Ok, i need to do my maths independent whateveryoucallit now! zai jian!
[edit]
the time is 10:00 p.m.
oh-kay.. now i regret coming online. i shldve just said "ha it's definately not me" to begin with, then none of this freaked up shit wldve come to. see see see. all this shit cos i talk too much. oh wtfreak. well, back to the promise i made to myself ytd morning. and er. forget whatever else i was thinking. back to my promise. only now, i'm doubly certain and determined bout my promise. God bless you.
so there. my eyes didnt leak. i didnt break. i'm gna washup, sleep, wake up, study.
btw, i hate people hinting things to me. unless you're being cute, it pisses me off. so you either be direct or just shut the freak up.
ughh, i dont understand the maths thing! at all! and bio? wth's going on la! i cant even rmb a thing. and i got bad comments from yeo and cheah, and i cant rmb who else. they were saying what i shld participate more in class. hello. it's not my fault i'm lyk super put off by some people right! so i just shut down. aiya. whatever la. maybe i shld stay at home on sat. sleep in, gym, study. yeah. that's what i'll do.

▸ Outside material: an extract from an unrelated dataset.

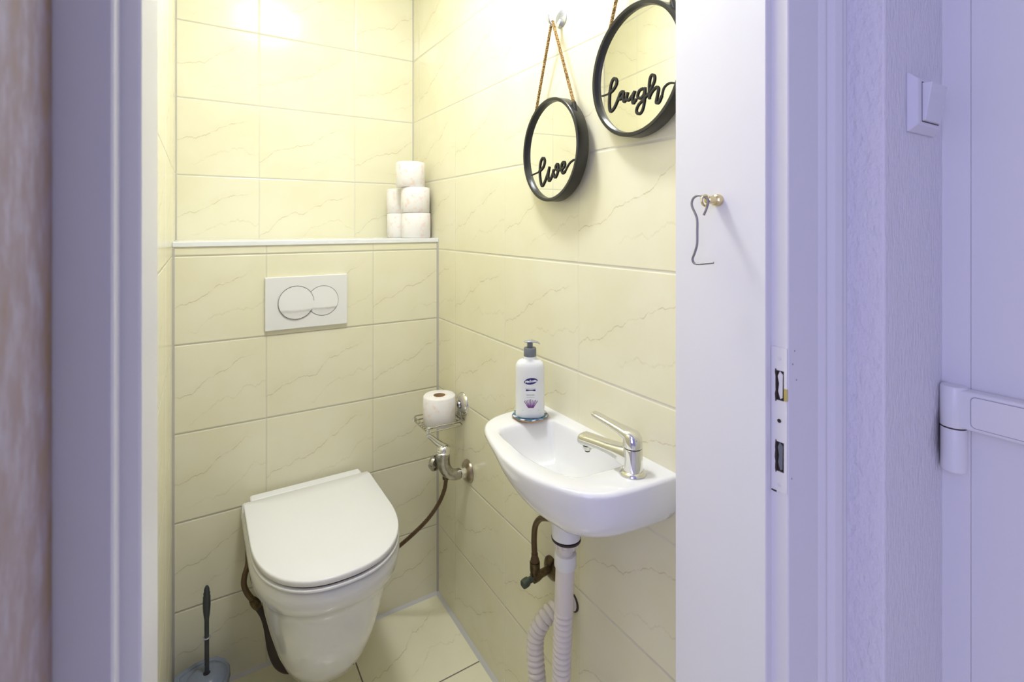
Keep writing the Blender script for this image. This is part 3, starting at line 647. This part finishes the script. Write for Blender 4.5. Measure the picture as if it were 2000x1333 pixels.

well, so much for sleeping early tonight.
i hope i have a good rest, and sweet dreams tonight. i've been deprived of them. well tonight's gna be different. it had better be.
the time is 10:40 p.m.
[/edit]
♥ 4:48 PM
Sunday, March 05, 2006
mong thamai
mai ruk leew mong thamai
mong thamai
mai ruk leew mong thamai
♥ 4:09 PM
Saturday, March 04, 2006
wth la, i feel like shit.
♥ 10:19 PM
Thursday, March 02, 2006
yo yo waddup waddup! haha, yayyay, tmr i
-.-
i was just about to say, tmr after netball i'm gna go meet up with mabel. and then blahblah on and on about this week and the coming weekend and march hols blahblah. BUT NOOO. NO MEETING MABEL. someone said NOOO. why? because 430 is the time to come home. why? cos it's the time to come home. and then she stares at me with a confused look. -.- *cough* and besides, i alrd did that last week so why shld i do it again? *cough* and. meet for what? hmmmmm. NO. NO MEETING MABEL.
-.-
lame shit la.
wdv la. i'm still gna meet mabel on saturday for lunch and maybe on sunday and next sunday too hahahah.
ahh, i need to burn cd and deco it now. i hope i hope i do well for history tmr! the chapter isnt that hard afterall, heh!
it's been freaggin quiet this week. how sad.
ahh, i also havent written mabel's letter yet.
i want to say smth to someone but i know it'll be of no good and blahblahblahblahblah
:/
have i mentioned? i really look like shit. i need mah beauty sleep.
oh why oh why am i so high tonight. when there's nth to be happy about.
ok i'm off. my throne calls me. time to miao.